1 方向性メッセージングを使用するには、oneway キーワードをサーバー関数の XDR 定義 に追加します。oneway キーワードを使用する場合は、rpcgen によって生成されるスタブは clnt_send() を使用します。ユーザーは次のいずれかを行うことができます:
第 2 章「TI-RPC 入門」 に概説されている、simplified interface を使用します。単純インタフェースに使用されるスタブは clnt_send() を呼び出す必要があります。
clnt_send(3NSL) のマニュアルページに記述されているように、clnt_send() 関数を直接呼び出します。
1 方向性メッセージングには、rpcgen コマンドのバージョン1.1 を使用してください。
oneway キーワードを宣言する際は、次の構文を使用する RPC 言語の仕様に従ってください:
"oneway" function-ident "(" type-ident-list ")" "=" value;
RPC 言語の仕様についての詳細は、付録 B 「RPC プロトコルおよび言語の仕様」 を参照してください。
オペレーションに oneway 属性を宣言する際は、サーバーサイドには何の結果も作成されず、クライアントには何のメッセージも返されません。
次に示す oneway 属性の情報を、RPC 言語の仕様 の 「RPC 言語定義」の表に追加する必要があります。
このセクションでは、単純なカウンターサービスにおいて 1 方向性のプロシージャを使用する方法を例示しています。このカウンターサービスでは、ADD() 関数が、使用できる唯一の関数です。各リモート呼び出しは整数を送信し、この整数は、サーバーによって管理されるグローバルカウンターに追加されます。このサービスを使用するため には、RPC 言語定義に oneway 属性を宣言する必要があります。
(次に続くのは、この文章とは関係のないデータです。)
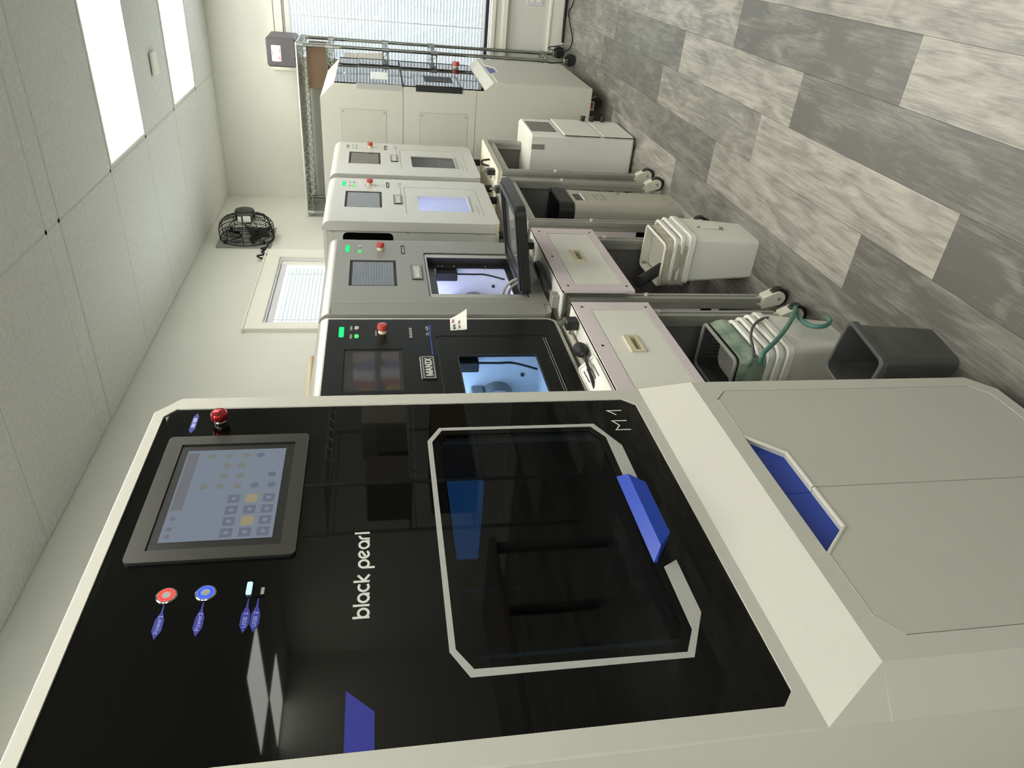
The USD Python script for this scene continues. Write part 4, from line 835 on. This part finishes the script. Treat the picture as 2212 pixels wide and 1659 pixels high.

この例では、-M、-N、および -C rpcgen オプションを使用してスタブを生成します。これらのオプションを指定することにより、マルチスレッド対応のスタブが生成され、複数の入力パラメータを受け入れ可能となり、生成されたヘッダーは ANSI C++ に適合するようになります。スタブが変わらないので引数を渡すセマンティクスがより明確であり、アプリケーションへのスレッドの追加がより簡単になるため、クライアントおよびサーバーアプリケーションがシングルスレッドであっても、これらの rpcgen オプションを使用してください。
最初に、 counter.x にサービスを記述します。
/* counter.x: リモートカウンタープロトコル */ program COUNTERPROG { version COUNTERVERS { oneway ADD(int) = 1; } = 1; } = 0x20000001;
このサービスは、プログラム番号 (COUNTERPROG) 0x200000001、バージョン番号 (COUNTERVERS) 1 を持ちます。
counter.x ファイルに rpcgen を呼び出します。
rpcgen -M -N -C counter.x
これにより、クライアントおよびサーバーのスタブ counter.h、counter_clnt.c、counter_svc.c が生成されます。
server.c ファイルに示されているように、サーバーサイド用のサービスハンドラ、およびハンドラに割り当てられたメモリー領域を解放するために使用される counterprog_1_freeresult() 関数を記述します。サーバーがクライアントへ応答を送信する時に、RPC ライブラリがこの関数を呼び出します。
#include <stdio.h> #include "counter.h" int counter = 0; bool_t add_1_svc(int number, struct svc_req *rqstp) { bool_t retval = TRUE; counter = counter + number; return retval; } int counterprog_1_freeresult(SVCXPRT *transp, xdrproc_t xdr_result, caddr_t result) { (void) xdr_free(xdr_result, result); /* * 必要であれば、ここに解放のための追加コードを挿入する */ return TRUE; }
サービスハンドラ、counter_svc.c スタブをコンパイルおよびリンクして、サーバーを構築します。このスタブには、TI-RPC の初期化および処理に関する情報が含まれています。
次に、クライアントアプリケーションである client.c を記述します。
#include <stdio.h> #include "counter.h" main(int argc, char *argv[]) { CLIENT *clnt; enum clnt_stat result; char *server; int number; if(argc !=3) { fprintf(stderr, "usage: %s server_name number\n", argv[0]; exit(1); } server = argv[1]; number = atoi(argv[2]); /* * クライアントハンドルを作成する */ clnt = clnt_create(server, COUNTERPROG, COUNTERVERS, "tcp"); if(clnt == (CLIENT *)NULL) { /* * 接続を確立できなかった */ clnt_pcreateerror(server); exit(1); } result = add_1(number, clnt); if (result !=RPC_SUCCESS) { clnt_perror(clnt, "call failed"); } clnt_destroy(clnt); exit(0); }
add_1() クライアント関数は、リモート関数用に生成された counter_clnt.c スタブです。
クライアントを構築するには、クライアントの main および counter_clnt.c をコンパイルおよびリンクします。
./server と入力して、構築したサーバーを起動します。
最後に、次のように別のシェルからサービスを起動します。./client servername23
23 は、グローバルカウンターに追加される番号です。